Conçu en 1938 par l’ingénieur russe Yevgeny Murzin et baptisé ANS en hommage au compositeur Alexandre Nikolayevich Scriabine, l’instrument ne fut réalisé que bien plus tard, en 1958. Son principe de base reprend la technique de l’enregistrement photo-électrique développée par le cinéma, et permet de transformer toute image esquissée sur la plaque en une suite de sons complexes. Lointain parent de la carte perforée ou du rouleau de piano mécanique, ces dessins peuvent être aussi bien des commandes définies de manière précise comme une partition graphique, que des suggestions visuelles purement esthétiques que la machine devra interpréter. Les plaques peuvent ensuite être effacées, modifiées ou conservées pour un usage futur.

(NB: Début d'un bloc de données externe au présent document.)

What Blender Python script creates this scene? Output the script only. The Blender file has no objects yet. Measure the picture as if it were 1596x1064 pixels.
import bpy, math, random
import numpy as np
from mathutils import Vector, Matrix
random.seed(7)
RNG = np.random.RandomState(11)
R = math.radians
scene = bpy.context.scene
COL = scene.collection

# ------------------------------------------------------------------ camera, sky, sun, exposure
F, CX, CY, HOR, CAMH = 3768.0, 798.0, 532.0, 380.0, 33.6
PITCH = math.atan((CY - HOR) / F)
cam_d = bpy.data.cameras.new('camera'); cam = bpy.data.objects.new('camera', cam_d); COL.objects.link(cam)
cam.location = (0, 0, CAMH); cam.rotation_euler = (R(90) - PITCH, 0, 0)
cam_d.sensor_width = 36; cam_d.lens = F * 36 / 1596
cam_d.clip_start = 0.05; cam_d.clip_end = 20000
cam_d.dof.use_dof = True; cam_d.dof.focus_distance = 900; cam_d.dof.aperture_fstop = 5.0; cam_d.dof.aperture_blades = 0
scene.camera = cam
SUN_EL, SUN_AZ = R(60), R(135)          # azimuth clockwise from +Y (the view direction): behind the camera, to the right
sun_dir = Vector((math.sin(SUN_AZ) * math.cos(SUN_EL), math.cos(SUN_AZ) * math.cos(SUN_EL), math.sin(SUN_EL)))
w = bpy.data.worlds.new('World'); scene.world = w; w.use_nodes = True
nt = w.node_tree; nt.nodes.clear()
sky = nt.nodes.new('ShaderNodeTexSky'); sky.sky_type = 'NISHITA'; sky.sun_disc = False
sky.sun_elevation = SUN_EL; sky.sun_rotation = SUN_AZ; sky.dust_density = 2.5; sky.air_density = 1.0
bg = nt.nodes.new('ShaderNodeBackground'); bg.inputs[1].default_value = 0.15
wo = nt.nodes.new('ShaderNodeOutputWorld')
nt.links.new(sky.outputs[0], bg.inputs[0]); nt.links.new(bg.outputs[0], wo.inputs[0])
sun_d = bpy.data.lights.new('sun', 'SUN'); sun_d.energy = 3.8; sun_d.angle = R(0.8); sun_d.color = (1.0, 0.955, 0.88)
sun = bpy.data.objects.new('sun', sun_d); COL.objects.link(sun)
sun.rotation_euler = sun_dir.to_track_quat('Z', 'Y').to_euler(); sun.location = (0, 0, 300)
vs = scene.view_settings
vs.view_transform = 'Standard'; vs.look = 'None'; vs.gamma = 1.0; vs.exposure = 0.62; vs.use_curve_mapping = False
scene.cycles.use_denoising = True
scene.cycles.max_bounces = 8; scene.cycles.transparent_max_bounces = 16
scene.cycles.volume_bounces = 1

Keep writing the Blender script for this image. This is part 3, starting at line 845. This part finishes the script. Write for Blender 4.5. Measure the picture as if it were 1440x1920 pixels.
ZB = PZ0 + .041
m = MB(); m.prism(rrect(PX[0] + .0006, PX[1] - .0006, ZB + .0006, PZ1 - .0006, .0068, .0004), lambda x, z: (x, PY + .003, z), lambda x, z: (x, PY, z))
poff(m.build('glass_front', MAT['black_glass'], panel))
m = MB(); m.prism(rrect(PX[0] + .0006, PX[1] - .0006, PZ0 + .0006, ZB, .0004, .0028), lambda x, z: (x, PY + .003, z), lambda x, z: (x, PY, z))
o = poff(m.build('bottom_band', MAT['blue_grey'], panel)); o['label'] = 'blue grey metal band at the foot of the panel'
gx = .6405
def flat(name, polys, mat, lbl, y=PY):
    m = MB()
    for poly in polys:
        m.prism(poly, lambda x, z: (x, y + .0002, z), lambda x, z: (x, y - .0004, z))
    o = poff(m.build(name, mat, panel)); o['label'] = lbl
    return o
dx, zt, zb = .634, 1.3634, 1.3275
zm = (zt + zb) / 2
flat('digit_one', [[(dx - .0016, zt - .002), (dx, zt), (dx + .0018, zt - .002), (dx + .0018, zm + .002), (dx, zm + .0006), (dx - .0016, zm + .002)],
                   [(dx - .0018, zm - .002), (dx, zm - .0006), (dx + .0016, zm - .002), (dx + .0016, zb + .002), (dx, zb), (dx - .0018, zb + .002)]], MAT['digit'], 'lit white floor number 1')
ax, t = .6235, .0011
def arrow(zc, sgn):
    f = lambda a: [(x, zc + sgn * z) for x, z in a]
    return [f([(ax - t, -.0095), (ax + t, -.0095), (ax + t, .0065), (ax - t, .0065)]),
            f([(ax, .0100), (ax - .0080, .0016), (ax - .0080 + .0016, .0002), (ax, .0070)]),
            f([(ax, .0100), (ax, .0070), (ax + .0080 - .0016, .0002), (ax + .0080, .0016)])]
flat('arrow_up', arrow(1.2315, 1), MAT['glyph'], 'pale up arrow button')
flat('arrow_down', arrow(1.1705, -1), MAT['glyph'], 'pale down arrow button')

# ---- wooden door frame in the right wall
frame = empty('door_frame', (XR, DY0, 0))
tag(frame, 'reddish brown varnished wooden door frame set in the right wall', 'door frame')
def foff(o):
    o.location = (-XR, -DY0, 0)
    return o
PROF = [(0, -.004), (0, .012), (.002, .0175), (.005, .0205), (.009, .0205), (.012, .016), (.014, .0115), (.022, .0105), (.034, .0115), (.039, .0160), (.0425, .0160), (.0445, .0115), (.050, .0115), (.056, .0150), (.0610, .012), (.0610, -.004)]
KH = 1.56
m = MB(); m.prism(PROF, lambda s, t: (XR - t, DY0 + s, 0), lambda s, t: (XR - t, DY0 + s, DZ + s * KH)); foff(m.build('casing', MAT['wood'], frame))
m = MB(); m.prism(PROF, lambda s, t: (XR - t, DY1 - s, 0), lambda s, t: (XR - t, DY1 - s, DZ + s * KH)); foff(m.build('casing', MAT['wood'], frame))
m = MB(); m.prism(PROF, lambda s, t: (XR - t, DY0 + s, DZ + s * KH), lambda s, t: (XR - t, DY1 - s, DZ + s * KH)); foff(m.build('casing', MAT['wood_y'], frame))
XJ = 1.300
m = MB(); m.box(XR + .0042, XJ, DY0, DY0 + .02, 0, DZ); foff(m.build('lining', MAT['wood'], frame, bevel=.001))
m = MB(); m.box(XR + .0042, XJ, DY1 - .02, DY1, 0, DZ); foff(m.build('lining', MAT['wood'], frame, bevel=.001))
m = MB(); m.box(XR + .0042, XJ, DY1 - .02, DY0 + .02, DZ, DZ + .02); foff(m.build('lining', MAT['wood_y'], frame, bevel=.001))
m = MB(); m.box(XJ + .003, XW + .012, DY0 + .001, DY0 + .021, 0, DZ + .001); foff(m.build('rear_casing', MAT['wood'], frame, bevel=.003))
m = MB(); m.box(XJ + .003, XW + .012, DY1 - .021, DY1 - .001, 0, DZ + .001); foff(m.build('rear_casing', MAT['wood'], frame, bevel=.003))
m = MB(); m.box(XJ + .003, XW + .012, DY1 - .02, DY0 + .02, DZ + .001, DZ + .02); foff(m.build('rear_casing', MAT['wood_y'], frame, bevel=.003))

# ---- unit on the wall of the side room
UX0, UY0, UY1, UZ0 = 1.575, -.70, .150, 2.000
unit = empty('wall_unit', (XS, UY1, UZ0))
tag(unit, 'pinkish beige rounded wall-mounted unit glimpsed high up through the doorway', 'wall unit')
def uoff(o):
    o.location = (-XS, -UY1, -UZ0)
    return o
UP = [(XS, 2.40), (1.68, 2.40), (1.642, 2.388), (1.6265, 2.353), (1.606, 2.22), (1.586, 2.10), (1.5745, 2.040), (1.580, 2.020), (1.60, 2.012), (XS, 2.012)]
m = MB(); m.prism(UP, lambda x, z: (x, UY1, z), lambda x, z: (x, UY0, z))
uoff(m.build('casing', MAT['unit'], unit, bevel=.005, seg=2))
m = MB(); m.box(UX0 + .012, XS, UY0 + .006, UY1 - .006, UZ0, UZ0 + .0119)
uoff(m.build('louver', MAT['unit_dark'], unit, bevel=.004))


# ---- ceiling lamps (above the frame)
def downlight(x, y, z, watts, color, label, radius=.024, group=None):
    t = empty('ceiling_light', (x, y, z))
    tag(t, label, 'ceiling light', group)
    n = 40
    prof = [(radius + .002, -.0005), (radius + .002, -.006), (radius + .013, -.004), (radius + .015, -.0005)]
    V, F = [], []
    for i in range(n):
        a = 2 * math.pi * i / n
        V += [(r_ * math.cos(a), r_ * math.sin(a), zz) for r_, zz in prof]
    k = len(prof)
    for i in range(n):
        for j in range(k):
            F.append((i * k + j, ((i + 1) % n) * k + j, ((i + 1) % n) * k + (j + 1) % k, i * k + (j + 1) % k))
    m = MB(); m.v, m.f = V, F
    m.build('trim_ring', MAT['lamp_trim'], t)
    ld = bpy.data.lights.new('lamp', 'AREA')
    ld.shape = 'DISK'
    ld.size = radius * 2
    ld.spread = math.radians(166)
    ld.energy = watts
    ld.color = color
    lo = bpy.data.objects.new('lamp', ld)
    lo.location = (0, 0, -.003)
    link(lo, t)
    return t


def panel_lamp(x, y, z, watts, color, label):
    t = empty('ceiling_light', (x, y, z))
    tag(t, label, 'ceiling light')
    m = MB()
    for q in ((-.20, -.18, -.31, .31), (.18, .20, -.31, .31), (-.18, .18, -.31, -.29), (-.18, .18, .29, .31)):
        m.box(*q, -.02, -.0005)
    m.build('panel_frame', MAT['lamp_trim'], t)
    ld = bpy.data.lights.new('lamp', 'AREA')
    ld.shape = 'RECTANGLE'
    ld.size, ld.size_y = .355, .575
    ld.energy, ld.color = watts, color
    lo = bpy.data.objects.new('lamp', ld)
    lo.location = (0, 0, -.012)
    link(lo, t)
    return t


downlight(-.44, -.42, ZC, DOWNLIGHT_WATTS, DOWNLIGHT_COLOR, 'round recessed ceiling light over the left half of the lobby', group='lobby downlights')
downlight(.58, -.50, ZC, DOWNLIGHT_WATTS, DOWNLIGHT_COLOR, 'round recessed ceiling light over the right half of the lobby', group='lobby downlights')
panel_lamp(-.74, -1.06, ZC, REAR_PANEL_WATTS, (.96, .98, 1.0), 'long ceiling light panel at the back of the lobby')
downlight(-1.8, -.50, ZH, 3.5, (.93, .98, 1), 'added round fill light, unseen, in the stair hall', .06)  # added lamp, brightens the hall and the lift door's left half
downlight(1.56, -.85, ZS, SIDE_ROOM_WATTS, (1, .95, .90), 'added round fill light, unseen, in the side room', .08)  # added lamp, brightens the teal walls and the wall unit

Le synthétiseur ANS a été utilisé par plusieurs compositeurs, parmi lesquels Stanislav Kreichi, Alfred Schnittke, Edison Denisov ou Sofia Gubaidulina. D’une manipulation extrêmement délicate, réclamant une longue période d’apprentissage, la machine permet néanmoins la création de tonalités inédites particulièrement adaptées à l’univers de la science-fiction. Il sera ainsi notamment utilisé en 1972 par Edward Artemiev pour réaliser la bande-son du film Solaris de Tarkovski. Plus près de nous, Coil publiera en 2004 un triple album de musique expérimentale semi-improvisée produite sur l’ANS.
Il n’existe aujourd’hui plus qu’un exemplaire de cet instrument, qui est conservé à Moscou au Musée d’État de la Culture musicale M. Glinka.